Spy Kids, 2001
 

Additional Captures

Director: Robert Rodgriguez

Screenwriter: Ehren Kruger (Arlington Road, Reindeer Games)

Co-Stars: Carla Cuggino (Antonio’s wife), Alan Cumming, Teri Hatcher, Cheech Marin

Distributor: Dimension Films

Release Date: March 30, 2001

Filmed: Austin, Texas

Excerpted from Script Asylum’s Review:

“A pair of super spies [Antonio and Carla] have retired from the espionage game, spending the last nine years building a family, trying to keep their past identities under wraps. The backstory, where Mom and Dad meet as opposing spies, is recounted in a clever open-sequence bedtime story. This flashback sets a playful tone and opens up the possibilities for a different slant on the spy flick structure. Unfortunately, the story borrows from the same blueprint as Bond and Austin Powers: a one-dimensional, loosely-motivated madman hatches his plans for world domination and financial gain only to be held-up by a pesky pair of spies. The script tweaks it a bit by turning the spy couple’s children (who have been trained from birth to be spies without realizing that their parents were spies) into the heroes, as Mom and Dad get kidnapped [reportedly because of an invention the father is working on] by the bizarro baddie in the middle of the script. Wonder kids to the rescue!

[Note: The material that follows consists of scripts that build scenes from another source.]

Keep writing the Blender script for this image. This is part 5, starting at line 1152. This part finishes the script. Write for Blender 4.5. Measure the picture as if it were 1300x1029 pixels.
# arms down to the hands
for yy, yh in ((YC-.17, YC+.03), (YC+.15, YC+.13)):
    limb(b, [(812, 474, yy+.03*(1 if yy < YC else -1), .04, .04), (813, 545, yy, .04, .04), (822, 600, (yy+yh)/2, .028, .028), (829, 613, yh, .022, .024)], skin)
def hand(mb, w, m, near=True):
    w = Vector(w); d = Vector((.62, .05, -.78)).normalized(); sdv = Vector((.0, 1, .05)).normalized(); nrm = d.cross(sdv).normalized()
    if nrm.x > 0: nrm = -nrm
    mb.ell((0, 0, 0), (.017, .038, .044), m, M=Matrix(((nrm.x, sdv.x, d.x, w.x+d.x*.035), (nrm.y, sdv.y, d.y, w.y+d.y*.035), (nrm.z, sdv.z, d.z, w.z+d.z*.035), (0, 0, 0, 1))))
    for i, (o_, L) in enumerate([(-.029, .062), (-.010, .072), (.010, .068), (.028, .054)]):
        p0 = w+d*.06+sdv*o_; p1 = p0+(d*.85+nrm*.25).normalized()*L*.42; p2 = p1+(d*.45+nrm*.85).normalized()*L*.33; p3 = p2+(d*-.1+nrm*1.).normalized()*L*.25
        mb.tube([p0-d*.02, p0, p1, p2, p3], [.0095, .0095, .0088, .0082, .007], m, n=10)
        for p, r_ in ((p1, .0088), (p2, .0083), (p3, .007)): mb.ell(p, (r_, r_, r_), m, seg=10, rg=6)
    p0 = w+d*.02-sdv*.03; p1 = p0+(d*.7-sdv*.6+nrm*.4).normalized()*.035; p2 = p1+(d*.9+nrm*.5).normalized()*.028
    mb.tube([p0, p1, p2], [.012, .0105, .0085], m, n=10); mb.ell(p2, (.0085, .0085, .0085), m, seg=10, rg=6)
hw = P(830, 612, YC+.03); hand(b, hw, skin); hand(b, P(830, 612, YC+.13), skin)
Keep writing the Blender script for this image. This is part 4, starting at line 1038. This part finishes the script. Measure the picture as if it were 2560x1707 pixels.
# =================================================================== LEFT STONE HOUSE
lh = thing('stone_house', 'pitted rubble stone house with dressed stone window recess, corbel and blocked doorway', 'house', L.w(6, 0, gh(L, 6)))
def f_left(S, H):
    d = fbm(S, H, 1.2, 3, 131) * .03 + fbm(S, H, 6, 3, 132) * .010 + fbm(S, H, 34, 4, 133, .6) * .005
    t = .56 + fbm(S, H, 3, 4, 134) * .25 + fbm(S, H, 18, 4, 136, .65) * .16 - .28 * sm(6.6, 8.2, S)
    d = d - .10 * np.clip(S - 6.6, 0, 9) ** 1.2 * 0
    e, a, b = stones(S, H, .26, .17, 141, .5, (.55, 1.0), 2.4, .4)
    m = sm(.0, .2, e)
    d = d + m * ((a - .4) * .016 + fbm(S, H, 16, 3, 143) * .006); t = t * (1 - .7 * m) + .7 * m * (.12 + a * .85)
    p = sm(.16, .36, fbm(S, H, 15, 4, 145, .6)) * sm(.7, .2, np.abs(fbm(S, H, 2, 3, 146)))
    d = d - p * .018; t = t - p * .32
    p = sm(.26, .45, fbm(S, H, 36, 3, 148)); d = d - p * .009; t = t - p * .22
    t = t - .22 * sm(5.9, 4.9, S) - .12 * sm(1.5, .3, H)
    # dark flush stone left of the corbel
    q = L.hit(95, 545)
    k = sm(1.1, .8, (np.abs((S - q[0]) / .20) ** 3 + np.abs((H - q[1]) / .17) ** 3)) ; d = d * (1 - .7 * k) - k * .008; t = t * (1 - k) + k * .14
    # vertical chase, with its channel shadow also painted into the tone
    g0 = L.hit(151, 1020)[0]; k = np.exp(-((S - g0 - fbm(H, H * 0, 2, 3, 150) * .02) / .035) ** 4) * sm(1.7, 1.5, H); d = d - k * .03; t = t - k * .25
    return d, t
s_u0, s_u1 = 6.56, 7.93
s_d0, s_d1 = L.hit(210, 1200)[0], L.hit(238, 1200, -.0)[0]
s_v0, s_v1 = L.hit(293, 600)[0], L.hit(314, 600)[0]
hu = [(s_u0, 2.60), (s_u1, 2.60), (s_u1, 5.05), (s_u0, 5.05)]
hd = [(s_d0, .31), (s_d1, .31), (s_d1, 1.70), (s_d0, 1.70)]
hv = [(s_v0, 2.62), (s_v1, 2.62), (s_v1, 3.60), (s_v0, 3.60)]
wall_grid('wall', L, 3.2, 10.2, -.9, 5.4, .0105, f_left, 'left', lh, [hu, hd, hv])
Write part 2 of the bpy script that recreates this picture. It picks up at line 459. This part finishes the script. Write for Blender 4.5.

[The] screenwriter…does a good job with the details, infusing the story with some quirky spy charm and elements ripe with special effects potential. The escape pod sequence should rock, with the kids being shot underground and over water in a bubble-like vehicle while henchmen pursue them. Likewise, a piece of spy gum used as a tracking device when stuck to an assailant feels a lot fresher than the typical homing bugs that Bond uses. And while [the director] could have infused this idea with some of the old ultraviolence, it seems that he’s done (at least for now) with the gratuitously genius bullet-dancing of his heyday. This one will be rated G, unless [Rodriguez] unleashes Teri Hatcher’s naughty sauce on audiences nationwide – but there ain’t anything in the book that suggests Mom is going to be anything more than a, well, Mom. We see where Kruger and Rodriguez were trying to go with the main bad guy, but we ain’t biting. In spy flicks, it’s generally the case that the best ones often have kickass bad guys. In Spy Kids they play off the whole Barney-Furbee-Pokeman-Teletubbies dynamic, situating the flick’s Dr. Evil as a dude who runs a kids’ show by day, an evil empire by night. That’s right, Floop and his Fooglies are not what they seem. The Fooglies are actually spies that have been mutated into demented, multi-colored creatures. Go figure. The Thumb Thumbs (mindless, butterfingered henchmen) are kinda cool. “


Related Information

Kelly Preston (John Travolta’s wife) was originally slated to play opposite Antonio, but dropped out at the last minute due to the birth of her second child.